また、障害者は在宅でITという発想自体、障害者の個性や能力を一面的、画一的にとらえており、経験も技能も多様な(特に多くの中途障害者にとって)当事者の就労機会に制限をかけるものではないだろうか。例えば車椅子利用者であってもITより営業や人と接する仕事が得意な人もある。さらに障害の原因となった病気の種類によっては長時間のパソコン作業に向かない場合もある。障害者=動けない=デスクワークという発想には思いこみ以外の何らの根拠もない。画一的に、在宅就労を進めるのではなく、一般の求職者と同等の就業政策が必要ではないか。そのためにも、雇用主を対象とした障害当事者理解のための研修などを行って、障害を持たない人と分け隔てなく労働の権利が保障されるようにすべきではないか。

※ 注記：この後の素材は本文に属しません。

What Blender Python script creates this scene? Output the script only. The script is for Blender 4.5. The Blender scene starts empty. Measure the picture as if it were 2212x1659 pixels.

さらに、障害者が外で働いても何ら問題がないように交通機関やオフィスのバリアフリー化を進めて、アクセシビリティを高めていくことを義務づける必要もあるだろう。
★審議会のありかた★
●誰が叩き台を作るのか…そこに障害者がいない!
なお、この「計画」を作るために2005年4月〜2005年11月にかけて開催された「京都府雇用創出・就業支援計画推進会議」であるが、の審議委員メンバーの中に障害を持つ当事者の登用がない。障害当事者の視点を持つものが入らずに障害者の就労問題を討議するところに限界があると言わざるをえなく、ヒヤリングも委員に対してだけでなく、現実の問題を抱えている障害者に対するものが必要ではなかったのか。
★課題は…★
●急がれるNPOや起業支援〜資金面での支援も
障害者の場合、なんとか就職を果たしても受け入れ体制が十分でなかったり、職場環境、人間関係や体力の問題などでその後就労を継続できなくなり、一般事業所で働ける能力はあっても授産施設やデイケアに移るという人も少なくないようである。障害者が働くということを職場の人権問題として、たとえば「学校カウンセリング」のような支援体制を障害者の就労支援としてもうけることは不可能であろうか。
さらに、ここは少し従来の「働き方」とは視点を異にする事業経営のありかたも検討されるべきではないかと思う。特に障害者自身による事業興しやNPOの主宰など、障害者のあたらしい働き方に関する実効性のある支援に、予算面での支援も含めて、もっと府として力を入れてほしい。